■ Written task
Copy the data below exactly.
___
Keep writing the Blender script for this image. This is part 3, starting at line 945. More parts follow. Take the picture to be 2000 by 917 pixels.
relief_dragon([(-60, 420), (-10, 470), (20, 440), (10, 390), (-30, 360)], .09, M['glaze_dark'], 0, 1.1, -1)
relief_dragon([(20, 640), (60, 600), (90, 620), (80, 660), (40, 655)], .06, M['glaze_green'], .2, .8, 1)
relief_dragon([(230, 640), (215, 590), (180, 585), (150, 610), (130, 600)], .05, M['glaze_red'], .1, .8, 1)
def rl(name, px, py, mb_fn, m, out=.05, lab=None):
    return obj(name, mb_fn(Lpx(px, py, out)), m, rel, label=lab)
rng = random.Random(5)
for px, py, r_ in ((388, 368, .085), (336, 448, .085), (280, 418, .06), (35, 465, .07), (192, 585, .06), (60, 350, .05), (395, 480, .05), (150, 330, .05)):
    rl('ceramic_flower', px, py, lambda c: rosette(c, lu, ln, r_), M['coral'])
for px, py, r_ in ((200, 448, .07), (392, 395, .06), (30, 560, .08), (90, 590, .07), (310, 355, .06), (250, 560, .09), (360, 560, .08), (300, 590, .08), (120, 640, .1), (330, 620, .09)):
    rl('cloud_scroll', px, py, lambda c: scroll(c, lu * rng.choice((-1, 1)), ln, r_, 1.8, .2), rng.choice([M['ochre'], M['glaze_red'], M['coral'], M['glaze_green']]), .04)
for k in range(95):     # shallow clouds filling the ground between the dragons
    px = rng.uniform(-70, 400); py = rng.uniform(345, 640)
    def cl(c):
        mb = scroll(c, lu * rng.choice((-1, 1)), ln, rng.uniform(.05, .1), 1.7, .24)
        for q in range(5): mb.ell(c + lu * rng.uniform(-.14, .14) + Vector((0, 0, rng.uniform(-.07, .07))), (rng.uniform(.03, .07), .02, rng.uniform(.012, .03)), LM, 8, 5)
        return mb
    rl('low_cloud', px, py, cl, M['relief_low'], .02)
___
■ Written solution
Keep writing the Blender script for this image. This is part 3, starting at line 945. More parts follow. Take the picture to be 2000 by 917 pixels.
relief_dragon([(-60, 420), (-10, 470), (20, 440), (10, 390), (-30, 360)], .09, M['glaze_dark'], 0, 1.1, -1)
relief_dragon([(20, 640), (60, 600), (90, 620), (80, 660), (40, 655)], .06, M['glaze_green'], .2, .8, 1)
relief_dragon([(230, 640), (215, 590), (180, 585), (150, 610), (130, 600)], .05, M['glaze_red'], .1, .8, 1)
def rl(name, px, py, mb_fn, m, out=.05, lab=None):
    return obj(name, mb_fn(Lpx(px, py, out)), m, rel, label=lab)
rng = random.Random(5)
for px, py, r_ in ((388, 368, .085), (336, 448, .085), (280, 418, .06), (35, 465, .07), (192, 585, .06), (60, 350, .05), (395, 480, .05), (150, 330, .05)):
    rl('ceramic_flower', px, py, lambda c: rosette(c, lu, ln, r_), M['coral'])
for px, py, r_ in ((200, 448, .07), (392, 395, .06), (30, 560, .08), (90, 590, .07), (310, 355, .06), (250, 560, .09), (360, 560, .08), (300, 590, .08), (120, 640, .1), (330, 620, .09)):
    rl('cloud_scroll', px, py, lambda c: scroll(c, lu * rng.choice((-1, 1)), ln, r_, 1.8, .2), rng.choice([M['ochre'], M['glaze_red'], M['coral'], M['glaze_green']]), .04)
for k in range(95):     # shallow clouds filling the ground between the dragons
    px = rng.uniform(-70, 400); py = rng.uniform(345, 640)
    def cl(c):
        mb = scroll(c, lu * rng.choice((-1, 1)), ln, rng.uniform(.05, .1), 1.7, .24)
        for q in range(5): mb.ell(c + lu * rng.uniform(-.14, .14) + Vector((0, 0, rng.uniform(-.07, .07))), (rng.uniform(.03, .07), .02, rng.uniform(.012, .03)), LM, 8, 5)
        return mb
    rl('low_cloud', px, py, cl, M['relief_low'], .02)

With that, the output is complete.